Decomposability and Convex Structure of Thermal Processes

TL;DR

This paper investigates the structure and decomposability of thermal processes in quantum systems, revealing temperature-dependent properties and limitations on work extraction, with detailed analysis for three-level systems.

Contribution

It characterizes extremal thermal processes, their decomposability, and links these to thermomajorization and detailed balance, advancing understanding of quantum thermodynamic transformations.

Findings

Identified extremal points of thermal operations for three-level systems

Connected thermal process structure with thermomajorization criteria

Showed temperature influences the decomposability and work extraction limits

Abstract

We present an example of a Thermal Process for a system of $d$ energy levels, which cannot be performed without an instant access to the whole energy space.
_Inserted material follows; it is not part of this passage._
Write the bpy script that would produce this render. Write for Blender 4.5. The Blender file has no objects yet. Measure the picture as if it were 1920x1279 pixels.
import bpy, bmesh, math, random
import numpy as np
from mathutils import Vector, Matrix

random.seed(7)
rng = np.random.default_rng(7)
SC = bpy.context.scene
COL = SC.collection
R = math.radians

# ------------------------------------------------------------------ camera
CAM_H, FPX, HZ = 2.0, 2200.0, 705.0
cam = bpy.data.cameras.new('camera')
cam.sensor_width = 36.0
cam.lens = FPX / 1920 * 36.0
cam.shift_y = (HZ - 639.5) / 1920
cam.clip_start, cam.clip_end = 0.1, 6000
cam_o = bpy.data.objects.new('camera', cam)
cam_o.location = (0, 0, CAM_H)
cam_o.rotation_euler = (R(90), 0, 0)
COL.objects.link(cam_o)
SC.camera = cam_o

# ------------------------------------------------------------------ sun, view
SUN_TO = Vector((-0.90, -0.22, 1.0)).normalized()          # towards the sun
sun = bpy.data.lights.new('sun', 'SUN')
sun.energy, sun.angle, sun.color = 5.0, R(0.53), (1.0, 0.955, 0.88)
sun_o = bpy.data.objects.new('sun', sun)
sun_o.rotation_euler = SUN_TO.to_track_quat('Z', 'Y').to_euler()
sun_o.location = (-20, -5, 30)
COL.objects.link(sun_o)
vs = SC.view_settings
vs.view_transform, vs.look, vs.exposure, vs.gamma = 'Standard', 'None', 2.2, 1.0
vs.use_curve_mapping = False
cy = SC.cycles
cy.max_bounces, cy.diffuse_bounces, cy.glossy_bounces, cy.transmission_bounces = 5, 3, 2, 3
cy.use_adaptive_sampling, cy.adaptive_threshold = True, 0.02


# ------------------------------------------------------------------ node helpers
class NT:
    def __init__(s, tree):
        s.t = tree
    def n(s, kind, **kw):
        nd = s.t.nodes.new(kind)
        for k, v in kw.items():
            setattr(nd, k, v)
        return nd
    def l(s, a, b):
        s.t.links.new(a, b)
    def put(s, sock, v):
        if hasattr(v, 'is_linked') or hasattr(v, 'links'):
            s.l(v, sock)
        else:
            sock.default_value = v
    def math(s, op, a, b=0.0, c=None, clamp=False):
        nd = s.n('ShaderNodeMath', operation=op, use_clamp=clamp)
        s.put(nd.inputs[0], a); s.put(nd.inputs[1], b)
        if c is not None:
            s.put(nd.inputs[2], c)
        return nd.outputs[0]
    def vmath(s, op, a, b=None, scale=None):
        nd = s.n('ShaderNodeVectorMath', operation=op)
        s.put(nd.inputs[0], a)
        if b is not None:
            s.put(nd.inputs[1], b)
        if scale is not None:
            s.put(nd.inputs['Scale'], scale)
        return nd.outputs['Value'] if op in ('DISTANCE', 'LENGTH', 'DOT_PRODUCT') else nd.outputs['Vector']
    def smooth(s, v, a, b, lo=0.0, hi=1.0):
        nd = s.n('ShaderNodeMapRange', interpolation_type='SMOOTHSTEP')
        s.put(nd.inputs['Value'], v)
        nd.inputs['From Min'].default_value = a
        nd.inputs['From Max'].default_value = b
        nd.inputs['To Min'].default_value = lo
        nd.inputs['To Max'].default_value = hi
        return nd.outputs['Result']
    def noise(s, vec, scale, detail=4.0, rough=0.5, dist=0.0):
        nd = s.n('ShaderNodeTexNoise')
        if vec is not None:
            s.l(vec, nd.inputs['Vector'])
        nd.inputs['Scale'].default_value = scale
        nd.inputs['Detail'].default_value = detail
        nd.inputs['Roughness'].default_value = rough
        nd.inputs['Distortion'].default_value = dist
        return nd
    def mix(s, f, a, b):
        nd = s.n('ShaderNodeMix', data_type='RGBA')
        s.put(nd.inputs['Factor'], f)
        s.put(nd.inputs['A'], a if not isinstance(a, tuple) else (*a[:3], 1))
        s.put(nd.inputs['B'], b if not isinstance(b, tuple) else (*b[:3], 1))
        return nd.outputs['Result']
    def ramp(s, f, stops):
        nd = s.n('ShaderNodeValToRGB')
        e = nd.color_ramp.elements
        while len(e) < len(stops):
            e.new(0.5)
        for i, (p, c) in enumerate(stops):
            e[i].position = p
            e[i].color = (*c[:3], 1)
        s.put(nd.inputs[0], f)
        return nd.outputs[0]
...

This Thermal Process is uniquely connected with a transition between some states of the system, that cannot be performed without access to the whole energy space even when approximate transitions are allowed. Pursuing the question about the decomposability of Thermal Processes into convex combinations of compositions of processes acting non-trivially on smaller subspaces, we investigate transitions within the subspace of states diagonal in the energy basis. For three level systems, we determine the set of extremal points of these operations, as well as the minimal set of operations needed to perform an arbitrary Thermal Process, and connect the set of Thermal Processes with thermomajorization criterion. We show that the structure of the set depends on temperature, which is associated with the fact that Thermal Processes cannot increase deterministically extractable work from a state -- the conclusion that holds for arbitrary $d$ level system. We also connect the decomposability problem with detailed balance symmetry of an extremal Thermal Processes.